I went over to his house where he was ready in his basement room with ropes, nipple clamps, a flog and some other toys. He told me to get naked, bound my ankles together and tied my knees so that I was forced into a kneeling position, leaving my arms free to start, but warning me that if I couldn’t stay still and take my punishment he would tie my arms back as well.
Connor started by calling me names. He called me a whore, a slut, an embarrassment, a worthless fuck toy, a rag for everyone to wipe their dick and pussy on. He walked around me in a circle while I knelt and I took the abuse because I knew I deserved it. He asked me if I like being such a cheap piece of meat and I started to cry and said no, I don’t. He slapped me in the face and called me a liar, told me that I love it. I sobbed and said it’s true, I love it. He flicked my nipple clamps and my hands reflexively shot up to my tits so he tied them back behind me. Then he made me tell me all of the things that I’ve done recently, starting with flashing the college boy next door up through my public lesbian gangbang and sucking off a guy I met at the bar. With every confession I made he slapped me between my shoulder blades with the flog and told me how disgusted he was with me. I fell over several times and he had to sit me back up. He grabbed, flicked, and twisted my nipple clamps to drive his point home and at one point even spit on me. I was sobbing but also very hot.
When I was done confessing he asked me if I deserve to feel pleasure.
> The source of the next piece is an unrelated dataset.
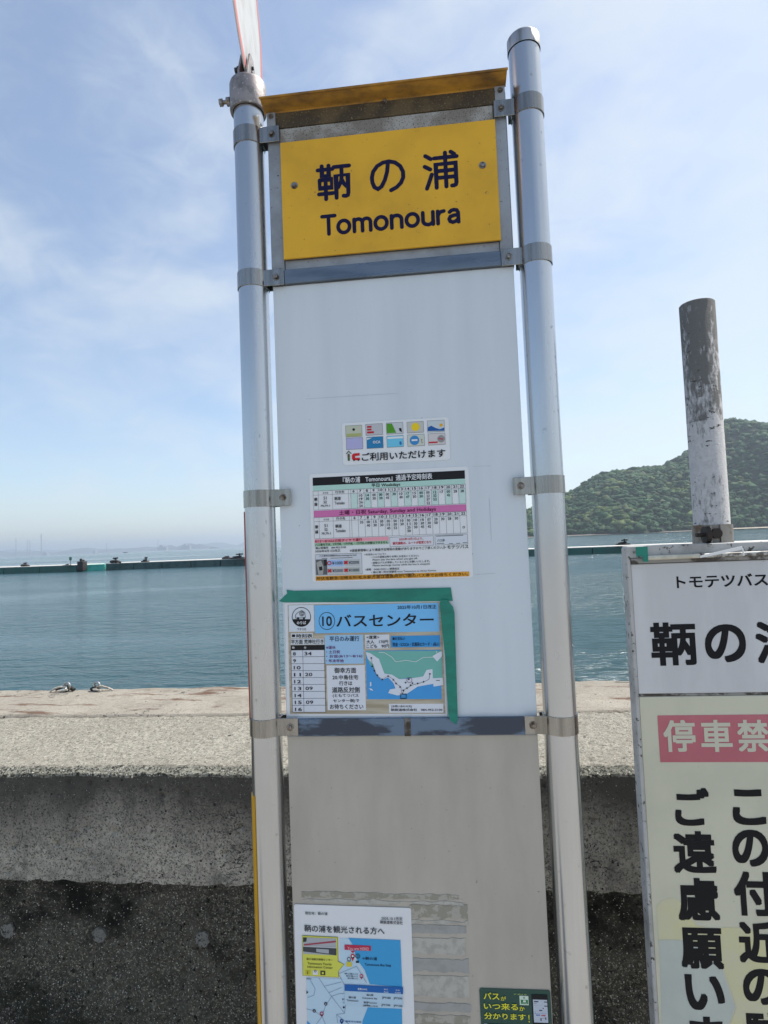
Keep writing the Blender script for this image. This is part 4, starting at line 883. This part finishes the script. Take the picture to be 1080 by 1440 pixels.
s.rect((654, 286), (922, 345), ink(60, 150, 215), 2); s.text('■お支払い', (664, 292), (732, 308), BLK, bold=.01); s.text('現金・ICOCA・交通系ICカード・d払い', (664, 322), (918, 340), BLK, bold=.01)
s.rect((518, 366), (930, 628), ink(70, 155, 220), 2)
s.shape([(528, 368), (930, 366), (934, 512), (800, 520), (760, 512), (700, 520), (600, 505), (540, 440), (518, 380)], ink(115, 180, 170), 3)
s.shape([(518, 372), (545, 380), (590, 410), (620, 490), (660, 495), (700, 520), (760, 516), (830, 505), (848, 470), (880, 465), (882, 515), (936, 512), (938, 552), (886, 560), (884, 545), (800, 560), (740, 600), (690, 608), (640, 595), (650, 575), (680, 570), (668, 540), (640, 510), (605, 525), (575, 490), (560, 440), (530, 410)], ink(215, 222, 232), 4)
s.line([(590, 374), (620, 376), (660, 400), (680, 425), (740, 418), (790, 426), (830, 402), (890, 400), (905, 380), (900, 367)], .0009, ink(225, 230, 230), 5)
s.shape([(880, 395), (905, 380), (930, 367), (932, 395), (905, 425)], ink(215, 222, 232), 5)
s.line([(548, 400), (556, 450), (580, 500), (608, 522), (640, 503), (668, 520), (684, 545), (708, 560), (716, 600)], .0006, ink(120, 60, 90), 6)
s.line([(716, 600), (730, 575), (770, 552), (830, 536), (862, 520), (866, 490)], .0006, ink(40, 50, 60), 6)
for c_ in ((549, 405), (554, 450), (566, 474), (582, 498), (608, 521), (640, 503), (668, 523), (683, 543), (705, 562), (722, 580), (742, 568), (762, 552), (772, 541), (800, 543), (832, 534), (866, 491), (735, 538), (752, 520)): s.disc(c_, 4.5, BLK, 7, 10)
s.disc((755, 525), 15, ink(110, 60, 90), 6, 18, inner=.85); s.rect((900, 525), (920, 528), BLK, 6)
for a in (((706, 598), (740, 602)), ((706, 622), (740, 626)), ((706, 598), (710, 626)), ((736, 598), (740, 626))): s.rect(a[0], a[1], BLK, 8)
s.shape([(541, 536), (548, 534), (550, 555), (542, 560)], ink(215, 222, 232), 4); s.shape([(536, 568), (552, 572), (560, 582), (545, 580)], ink(215, 222, 232), 4)
s.rect((644, 654), (940, 702), ink(218, 222, 230), 2); s.text('[お問い合わせ先]', (658, 661), (768, 675), BLK); s.text('鞆鉄道株式会社　084-952-3100', (655, 679), (934, 693), BLK, bold=.006)
s.finish(paper, .001)
# ---- tape
def tape(name, pts, label, y, org, sc, m, cat='tape', parent=None):
    P = [at(org[0]+a/sc, org[1]+b/sc, y) for a, b in pts]; cx = sum(p.x for p in P)/len(P); cz = sum(p.z for p in P)/len(P)
    mb = MB(); mb.poly([(p.x-cx, p.z-cz) for p in P], 0, .0003); o = mb.build(name, m); o.location = (cx, y, cz)
    tag(o, label, cat, 'green tape strips'); return o
m_tape = mat('green_cloth_tape', (.004, .22, .16), .45, col2=(.003, .17, .125), scale=14, mapping=(1, 1, 3), bump=.8, bscale=22, bdist=.004)
tape('green_tape', [(88, 36), (130, 42), (980, 24), (990, 96), (915, 98), (500, 104), (70, 104), (46, 98), (92, 56)], 'long green tape strip across the top of the bus centre notice', -.0021, D[0], D[1], m_tape)
tape('green_tape', [(928, 92), (962, 92), (992, 130), (1000, 160), (1018, 740), (1010, 768), (978, 748), (966, 716), (948, 400), (918, 110)], 'green tape strip running down the right side of the notice', -.0082, D[0], D[1], m_tape)
# ---- 4: visitor leaflet
Eo = ((410, 1265), 5.684)
s = Sheet('visitor_leaflet', [(22, 33), (960, 72), (46, 1370), (992, 1420)], -.0012, 'white tourist leaflet with a pale street map low on the grey panel', 'leaflet', org=Eo[0], sc=Eo[1])
s.flat = .04
s.text('現在地：鞆の浦', (108, 92), (288, 116), ink(80, 85, 90)); s.text('2025.10.1改定', (718, 132), (888, 158), ink(80, 85, 90)); s.text('鞆鉄道株式会社', (708, 162), (890, 190), ink(60, 62, 66), bold=.01)
s.text('鞆の浦を観光される方へ', (102, 198), (744, 252), ink(45, 50, 55), bold=.004, res=4)
s.rect((120, 618), (890, 1300), ink(190, 215, 232), 1.4); s.rect((385, 305), (872, 700), ink(190, 215, 232), 1)
s.shape([(455, 305), (870, 322), (886, 700), (625, 672), (585, 560), (520, 470), (490, 360)], ink(65, 160, 215), 2); s.shape([(610, 858), (882, 870), (890, 1300), (520, 1300), (570, 960)], ink(65, 160, 215), 2)
s.line([(455, 320), (500, 450), (545, 530), (590, 600), (615, 668)], .0016, ink(215, 228, 235), 3)
for pts in ([(218, 620), (262, 690), (320, 770), (375, 750), (425, 745)], [(262, 690), (398, 655)], [(320, 770), (270, 850), (245, 930), (200, 990)], [(245, 930), (300, 1060), (330, 1200)], [(375, 590), (425, 680), (440, 790), (425, 905), (360, 915), (370, 980)], [(320, 770), (425, 905)], [(375, 590), (520, 530), (600, 660)],
            [(120, 870), (180, 885), (245, 930)], [(150, 640), (190, 710), (180, 760), (130, 780)], [(360, 915), (470, 1000), (560, 1100)], [(300, 740), (400, 700)], [(330, 1200), (500, 1160)]):
    s.line(pts, .0007, ink(120, 140, 160), 3)
s.shape([(85, 282), (370, 296), (375, 490), (424, 513), (378, 570), (380, 620), (90, 604)], ink(150, 150, 60), 3); s.shape([(88, 286), (366, 299), (371, 492), (418, 513), (374, 568), (376, 615), (94, 600)], ink(215, 215, 90), 4)
s.rect((93, 296), (360, 440), ink(175, 178, 182), 5)
s.shape([(94, 372), (360, 385), (360, 440), (94, 408)], ink(70, 72, 78), 6); s.shape([(100, 350), (355, 322), (355, 336), (100, 362)], ink(165, 70, 85), 6); s.shape([(94, 296), (125, 298), (120, 330), (94, 335)], ink(50, 60, 55), 6); s.shape([(200, 385), (300, 392), (300, 425), (200, 412)], ink(170, 175, 178), 7)
s.line([(100, 364), (358, 376)], .0012, ink(205, 205, 205), 7)
s.text('鞆の浦観光情報センター', (122, 460), (330, 478), ink(90, 85, 40), layer=6, bold=.01); s.text('Tomonoura Tourist', (130, 494), (322, 513), ink(90, 85, 40), layer=6); s.text('Information Center', (128, 522), (330, 540), ink(90, 85, 40), layer=6)
for k, x in enumerate((113, 172, 232)): s.rect((x, 558+k*2), (x+40, 594+k*2), [ink(200, 190, 60), ink(225, 225, 230), ink(60, 55, 50)][k], 6)
s.text('i', (128, 564), (134, 588), ink(60, 60, 40), layer=8); s.disc((192, 565), 9, ink(60, 55, 60), 7, 16, inner=.6); s.disc((252, 580), 9, ink(215, 215, 90), 7, 14)
s.rect((424, 356), (636, 406), ink(190, 50, 80), 4); s.shape([(470, 404), (510, 406), (490, 424)], ink(190, 50, 80), 4); s.text('You are HERE!', (448, 370), (618, 394), ink(235, 180, 190), layer=6)
s.disc((490, 446), 17, ink(200, 45, 65), 5, 20); s.shape([(475, 452), (505, 452), (490, 490)], ink(200, 45, 65), 5); s.disc((490, 446), 8, WHT, 6, 14)
s.disc((530, 447), 19, ink(25, 70, 75), 5, 20, inner=.75); s.text('3', (523, 436), (537, 458), ink(25, 70, 75), layer=6); s.rect((515, 484), (540, 502), ink(20, 50, 55), 5)
s.rect((440, 492), (482, 532), ink(215, 200, 70), 5); s.disc((460, 472), 16, ink(90, 70, 80), 5, 18, inner=.7); s.text('→鞆の浦', (562, 452), (684, 478), ink(20, 40, 60), bold=.004); s.text('Tomonoura Bus Stop', (585, 504), (796, 530), ink(20, 40, 60), bold=.006)
for k in range(3): s.text('鞆公園入口', (425+k*12, 582+k*18), (530, 594+k*18), ink(70, 80, 90))
s.disc((560, 606), 15, ink(205, 60, 80), 5, 18, inner=.6); s.shape([(548, 616), (572, 616), (560, 632)], ink(205, 60, 80), 5)
s.rect((425, 672), (892, 745), ink(30, 100, 175), 6); s.rect((425, 722), (892, 858), ink(185, 210, 228), 5); s.shape([(425, 672), (892, 694), (892, 748), (425, 720)], ink(30, 100, 175), 7)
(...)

I said no I don’t. He asked me if I deserved to cum today. I told him that I didn’t. He told me that I was going to anyway, whether I liked it or not. He untied my legs, took off the nipple clamps, and pushed me face down on the bed, my hands still tied behind my back, and grabbed my sopping pussy. I hadn’t even realized how wet I was with all of the other emotions coursing through me, but there it was. He used a vibrator to make me cum even though I was still crying. Then he kept going and I was cumming again and again until I begged him to stop. He didn’t stop. I was so overstimulated that it started to hurt but I wasn’t going to use the safe word.
When the scene ended, he held me afterwards, debriefed, and made sure that I had gotten what I was looking for, which I had. But I’m really not sure where to go from here.